Date: May 29, 2007, 7 PM
Place: Ottawa Public Library, (Metcalfe at Laurier)
Admission: $6.00
Press passes available upon request
On May 29, 2007, Ottawa will have opportunity to see the powerful new film, "Mine Your Own Business", a film about the dark side of environmentalism.
The film screening, at the Ottawa Public Library, is sponsored by the Free-Thinking Film Society, (formerly the Conservative Film Society), a new organization that plans to regularly bring in films of a Libertarian/Conservative bent.
"Mine Your Own Business" exposes the dark side of environmentalism. The documentary hacks away at the cozy image of environmentalists' as well meaning, harmless activists. *Mine Your Own Business* is the first documentary which asks the hard questions of foreigners who lead campaigns to "save" remote areas from development. Their answers are often disturbing, with racist overtones, but we, in the west, blindly support such campaigns that want to keep people in poverty. Now for the first time "Mine Your Own Business" asks local people about their lives and what they want for the future.
Their answers are very often different from what the foreign environmentalists say and what is reported in the mainstream international media.
"Mine Your Own Business" is a journey through the dark side of environmentalism. It demolishes the cozy consensus that environmentalists are well meaning agenda free activists and shows them to be anti-development ideologues who think the poor are happy being poor and don't want the development that we, in the west, take for granted.
"Mine Your Own Business" goes beyond the voice of the foreign environmentalists that we so often hear in the media and meets those who will be most affected by these projects and the well-run campaigns against them.

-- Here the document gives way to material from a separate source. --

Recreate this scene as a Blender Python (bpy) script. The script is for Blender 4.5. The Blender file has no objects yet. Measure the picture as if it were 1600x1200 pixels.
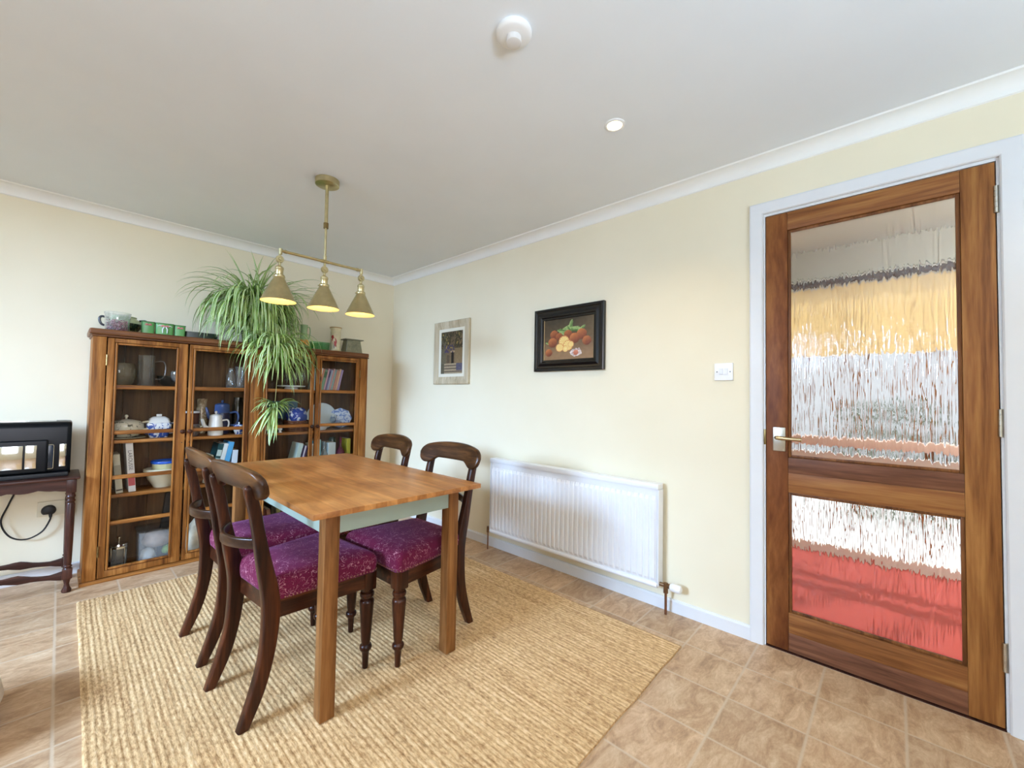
import bpy, bmesh, math, random
from mathutils import Vector, Matrix, noise

random.seed(7)
S = bpy.context.scene
COL = S.collection
PI = math.pi

# ------------------------------------------------------------------ camera
cam_data = bpy.data.cameras.new('camera')
cam = bpy.data.objects.new('camera', cam_data)
COL.objects.link(cam)
cam_data.sensor_fit = 'HORIZONTAL'
cam_data.sensor_width = 36.0
cam_data.lens = 36.0 * 649.6 / 1600.0
cam_data.clip_start = 0.02
cam_data.clip_end = 200
_r = Vector((0.676773, -0.735986, 0.017392))
_u = Vector((-0.035015, -0.008582, 0.999350))
_b = Vector((-0.735358, -0.676942, -0.031579))
cam.matrix_world = Matrix(((_r.x, _u.x, _b.x, -2.2316), (_r.y, _u.y, _b.y, -3.6854), (_r.z, _u.z, _b.z, 1.1143), (0, 0, 0, 1)))
S.camera = cam

# ------------------------------------------------------------------ world, daylight, exposure
world = bpy.data.worlds.new('world')
S.world = world
world.use_nodes = True
wn = world.node_tree
bg = wn.nodes['Background']
bg.inputs[0].default_value = (0.98, 0.98, 1.0, 1)
bg.inputs[1].default_value = 1.7


def add_light(name, kind, loc, target, energy, color, sx=1, sy=1, spot=None, blend=0.4, radius=0.03):
    d = bpy.data.lights.new(name, kind)
    d.energy = energy
    d.color = color
    if kind == 'AREA':
        d.shape = 'RECTANGLE'
        d.size, d.size_y = sx, sy
    elif kind == 'SUN':
        d.angle = math.radians(2)
    else:
        d.shadow_soft_size = radius
    if kind == 'SPOT':
        d.spot_size = math.radians(spot)
        d.spot_blend = blend
    o = bpy.data.objects.new(name, d)
    COL.objects.link(o)
    o.location = loc
    if target is not None:
        o.rotation_euler = (Vector(target) - Vector(loc)).to_track_quat('-Z', 'Y').to_euler()
    return o


# daylight outside the two windows of the room (side wall and rear wall), an added ceiling fill, and the sun on the far side of the house
add_light('side_window_daylight', 'AREA', (-6.3, -2.1, 2.35), (0, -1.3, 0.9), 820, (0.44, 0.65, 1.0), 2.2, 1.3)
add_light('rear_window_daylight', 'AREA', (-3.0, -9.0, 1.9), (-1.8, -1.5, 0.9), 190, (0.85, 0.86, 1.0), 2.8, 1.8)
add_light('ceiling_fill', 'AREA', (-2.9, -6.9, 0.15), (-2.4, -2.2, 2.9), 540, (0.55, 0.75, 1.0), 2.6, 0.6)  # added fill aimed up through the rear window to brighten the ceiling
add_light('sun', 'SUN', (5, -6, 6), (0, -3.2, 0), 3.0, (1.0, 0.95, 0.86))

S.view_settings.view_transform = 'Standard'
S.view_settings.look = 'None'
S.view_settings.gamma = 1.0
S.view_settings.use_curve_mapping = False
S.view_settings.exposure = 0.27
try:
    S.cycles.use_denoising = True
    S.cycles.max_bounces = 12
    S.cycles.transparent_max_bounces = 24
    S.cycles.sample_clamp_indirect = 6.0
    S.cycles.caustics_reflective = False
    S.cycles.caustics_refractive = False
except Exception:
    pass


# ------------------------------------------------------------------ materials
def lin(r, g, b):
    f = lambda c: (c / 255 / 12.92) if c / 255 <= 0.04045 else ((c / 255 + 0.055) / 1.055) ** 2.4
    return (f(r), f(g), f(b), 1)


MATS = {}


def new_mat(name):
    m = bpy.data.materials.new(name)
    m.use_nodes = True
    n = m.node_tree
    return m, n, n.nodes['Principled BSDF']


def N(n, t, **kw):
    x = n.nodes.new(t)
    for k, v in kw.items():
        setattr(x, k, v)
    return x


def coords(n, scale=(1, 1, 1), kind='Object', rot=(0, 0, 0)):
    tc = N(n, 'ShaderNodeTexCoord')
    mp = N(n, 'ShaderNodeMapping')
    mp.inputs['Scale'].default_value = scale
    mp.inputs['Rotation'].default_value = rot
    n.links.new(tc.outputs[kind], mp.inputs[0])
    return mp.outputs[0]


def ramp(n, fac, stops):
    r = N(n, 'ShaderNodeValToRGB')
    cr = r.color_ramp
    while len(cr.elements) > len(stops):
        cr.elements.remove(cr.elements[-1])
    while len(cr.elements) < len(stops):
        cr.elements.new(0.5)
    for e, (p, c) in zip(cr.elements, stops):
        e.position = p
        e.color = c
    n.links.new(fac, r.inputs[0])
    return r.outputs[0]


def noise_tex(n, vec, scale, detail=4, rough=0.55, dist=0.0):
    t = N(n, 'ShaderNodeTexNoise')
    t.inputs['Scale'].default_value = scale
    t.inputs['Detail'].default_value = detail
    t.inputs['Roughness'].default_value = rough
    t.inputs['Distortion'].default_value = dist
    n.links.new(vec, t.inputs['Vector'])
    return t.outputs['Fac']


def bump(n, h, p, strength=0.2, dist=0.002):
    b = N(n, 'ShaderNodeBump')
    b.inputs['Strength'].default_value = strength
    b.inputs['Distance'].default_value = dist
    n.links.new(h, b.inputs['Height'])
    n.links.new(b.outputs[0], p.inputs['Normal'])


def mathn(n, op, a, b=None, clamp=False):
    m = N(n, 'ShaderNodeMath', operation=op)
    m.use_clamp = clamp
    for i, v in enumerate((a, b)):
        if v is None:
            continue
        if isinstance(v, (int, float)):
            m.inputs[i].default_value = v
        else:
            n.links.new(v, m.inputs[i])
    return m.outputs[0]


def mixc(n, fac, a, b, mode='MIX'):
    m = N(n, 'ShaderNodeMix', data_type='RGBA', blend_type=mode)
    ins = [i for i in m.inputs if i.type == 'RGBA']
    if isinstance(fac, (int, float)):
        m.inputs[0].default_value = fac
    else:
        n.links.new(fac, m.inputs[0])
    for i, v in zip(ins, (a, b)):
        if isinstance(v, tuple):
            i.default_value = v
        else:
            n.links.new(v, i)
    return [o for o in m.outputs if o.type == 'RGBA'][0]


def plain(name, col, rough=0.5, metal=0.0, var=0.05, scale=8, coat=0.0):
    """one colour with a faint procedural mottling"""
    if name in MATS:
        return MATS[name]
    m, n, p = new_mat(name)
    f = noise_tex(n, coords(n), scale, 3)
    c = lin(*col)
    d = tuple(max(0, x * (1 - var * 2)) for x in c[:3]) + (1,)
    e = tuple(min(1, x * (1 + var)) for x in c[:3]) + (1,)
    n.links.new(ramp(n, f, [(0.3, d), (0.7, e)]), p.inputs['Base Color'])
    p.inputs['Roughness'].default_value = rough
    p.inputs['Metallic'].default_value = metal
    p.inputs['Coat Weight'].default_value = coat
    MATS[name] = m
    return m


def wood(name, dark, mid, light, axis='Z', freq=26, rough=0.42, knots=False, stretch=0.06, coat=0.0):
    """grain stretched along one axis of the object"""
    if name in MATS:
        return MATS[name]
    m, n, p = new_mat(name)
    sc = [1, 1, 1]
    sc['XYZ'.index(axis)] = stretch
    v = coords(n, tuple(sc))
    f = noise_tex(n, v, freq, 6, 0.6, 0.6)
    g = noise_tex(n, v, freq * 5, 3, 0.6)
    k = mathn(n, 'ADD', mathn(n, 'MULTIPLY', f, 0.72), mathn(n, 'MULTIPLY', g, 0.28))
    c = ramp(n, k, [(0.36, lin(*dark)), (0.5, lin(*mid)), (0.63, lin(*light))])
    if knots:
        vt = N(n, 'ShaderNodeTexVoronoi')
        sk = [4.2, 4.2, 4.2]
        sk['XYZ'.index(axis)] = 2.4
        n.links.new(coords(n, tuple(sk)), vt.inputs['Vector'])
        vt.inputs['Scale'].default_value = 1.0
        kf = ramp(n, vt.outputs['Distance'], [(0.035, (1, 1, 1, 1)), (0.075, (0, 0, 0, 1))])
        c = mixc(n, kf, c, lin(92, 50, 24))
    n.links.new(c, p.inputs['Base Color'])
    p.inputs['Roughness'].default_value = rough
    p.inputs['Specular IOR Level'].default_value = 0.2
    p.inputs['Coat Weight'].default_value = coat
    p.inputs['Coat Roughness'].default_value = 0.25
    bump(n, k, p, 0.12, 0.001)
    MATS[name] = m
    return m


def glass_thin(name, tint=(1, 1, 1), refl=1.0, rough=0.0, edge=0.0, body=0.0):
    """thin clear sheet: transparent with a Fresnel reflection"""
    if name in MATS:
        return MATS[name]
    m = bpy.data.materials.new(name)
    m.use_nodes = True
    n = m.node_tree
    n.nodes.clear()
    out = N(n, 'ShaderNodeOutputMaterial')
    tr = N(n, 'ShaderNodeBsdfTransparent')
    tr.inputs[0].default_value = (*tint, 1)
    gl = N(n, 'ShaderNodeBsdfGlossy')
    gl.inputs['Roughness'].default_value = rough
    fr = N(n, 'ShaderNodeFresnel')
    fr.inputs[0].default_value = 1.5
    geo = N(n, 'ShaderNodeNewGeometry')
    front = mathn(n, 'SUBTRACT', 1.0, geo.outputs['Backfacing'])
    f = mathn(n, 'MULTIPLY', mathn(n, 'MULTIPLY', fr.outputs[0], refl, True), front)
    if edge:
        lw = N(n, 'ShaderNodeLayerWeight')
        lw.inputs[0].default_value = 0.35
        f = mathn(n, 'ADD', f, mathn(n, 'MULTIPLY', mathn(n, 'MULTIPLY', lw.outputs['Facing'], edge), front), True)
    mx = N(n, 'ShaderNodeMixShader')
    n.links.new(f, mx.inputs[0])
    n.links.new(tr.outputs[0], mx.inputs[1])
    n.links.new(gl.outputs[0], mx.inputs[2])
    if body:
        df = N(n, 'ShaderNodeBsdfDiffuse')
        df.inputs[0].default_value = (0.9 * tint[0], 0.9 * tint[1], 0.9 * tint[2], 1)
        m2 = N(n, 'ShaderNodeMixShader')
        m2.inputs[0].default_value = body
        n.links.new(mx.outputs[0], m2.inputs[1])
        n.links.new(df.outputs[0], m2.inputs[2])
        mx = m2
    n.links.new(mx.outputs[0], out.inputs[0])
    MATS[name] = m
    return m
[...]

"Mine Your Own Business" follows George, a 23-year-old unemployed miner from northern Romania whose life has been put on hold after an anti-mining campaign orchestrated by foreign environmentalists. George explains his hopes and dreams for the future - which are different from those prescribed for him by foreign environmentalists. He then travels to other impoverished communities in Madagascar and Chile who are also desperately waiting for large mining projects. George finds people similar to himself with similar hopes and dreams of a decent job and house and a decent education and better life for their children.